Just imagine what was going on in London in 1965. Lots of tobacco and weed smoke going around the swinging nightclubs, plus sex, alcohol, pills, and soon to arrive, a substance called LSD. Paul McCartney was having fun with his brain, a fantastic machine spilling creativity all over. John Lennon was becoming a tortured soul under an unhappy marriage and everything he dreamed of was at his reach, yet so far away. Yoko Ono wouldn't enter the scene until the following year. At Abbey Road, George Martin was pushing the guys to produce high quality work, not bubble-gum or forgettable pop. This was envelope-pushing to the max. Martin was disappointed with the results of Beatles For Sale, and he wanted to produce something better. He was not getting the best of the Beatles if they were under the stress of touring. George Martin wanted them in the studio. Well, Rubber Soul is a brilliant studio product made during the heyday of Beatle touring, recorded on a tight deadline. A transitional album from the Mersey Beat sound into unknown territory. The unmistakable link between the four rocking kids of "A Hard Day's Night" and the studio band that gave us "Penny Lane." Rubber Soul explains the transformation process to us.




Notice that the Beatles rarely talked about God, but a lot about love. With the exception of George Harrison's approach to Hinduism in his music, Lennon and McCartney didn't want to explore the concept of God since they were agnostics, in a nice way. For the first time on a Beatles song, Lennon preaches like a priest in "The Word," which for me is a song about the meaning of life (God for others). Before that, he confessed an affair he had with a mysterious woman in "Norwegian Wood (This Bird Has Flown)", ending it by setting her apartment on fire. Like I said, she was no Yoko, but the song is (must be) full of inside clues about the girl's identity. Most likely, the rest of the band knew who she was. Paul at that time was dating Jane Asher but he came out of himself, as he usually does, and sang a love song to a French girl named "Michelle," giving the Beatles a Grammy for Song of the Year in 1966. He also sang, tho, about Jane directly in "I'm Looking Through You," posting a storm (in a teacup) warning of what would happen in 1968. McCartney was the only unmarried Beatle at the moment, and Jane probably started to feel she was not meant to be Mrs. McCartney.




Rubber Soul is also the first time when the Beatles look and sing like men, not like boys. Lennon remembers his tortured affair with a "Girl", who later John claimed it was Yoko. Well, although it may not be the girl of "Norwegian Wood", most likely she was the "Day Tripper". The song made me think about Lennon's real vision of living a life in love with a woman. Did he create the Yoko character in his mind even before the Avant Garde artist was introduced to him? Did he shape Yoko to his will? Or did she to hers? Was he longing for a tortured love the same way he was longing for long gone friends and lovers in "In My Life"? How much nostalgia can a man stand without going nuts? The answers are here.

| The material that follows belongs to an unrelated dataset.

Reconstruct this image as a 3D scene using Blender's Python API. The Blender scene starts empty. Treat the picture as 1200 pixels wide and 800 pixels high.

George Harrison contributed with two songs of his own, suddenly becoming a grumpy and wise old man and stripping himself completely off the happy-go-lucky character Paul McCartney wanted him to be. "Think For Yourself" and "If I Needed Someone" are different and caustic points of view on love and relationships, and George started to think it'd be a good thing to leave, but George made fans love him even more.




Capitol Records would butcher and alter Rubber Soul for its sale in the U.S. "Drive My Car," "Nowhere Man," "What Goes On" and "If I Needed Someone" were replaced with "I've Just Seen A Face" and "It's Only Love" (both songs from the U.K. release of Help!) so the American album could cater to the new and growing Folk-rock audience generated by Dylan at Newport. The Beatles wouldn't let Capitol alter their products after the butchering of Revolver, the last straw.




There's so much to talk about Rubber Soul it would take an entire blog or website. But you can enjoy the music almost anywhere. Buy the mono record on vinyl! Enjoy!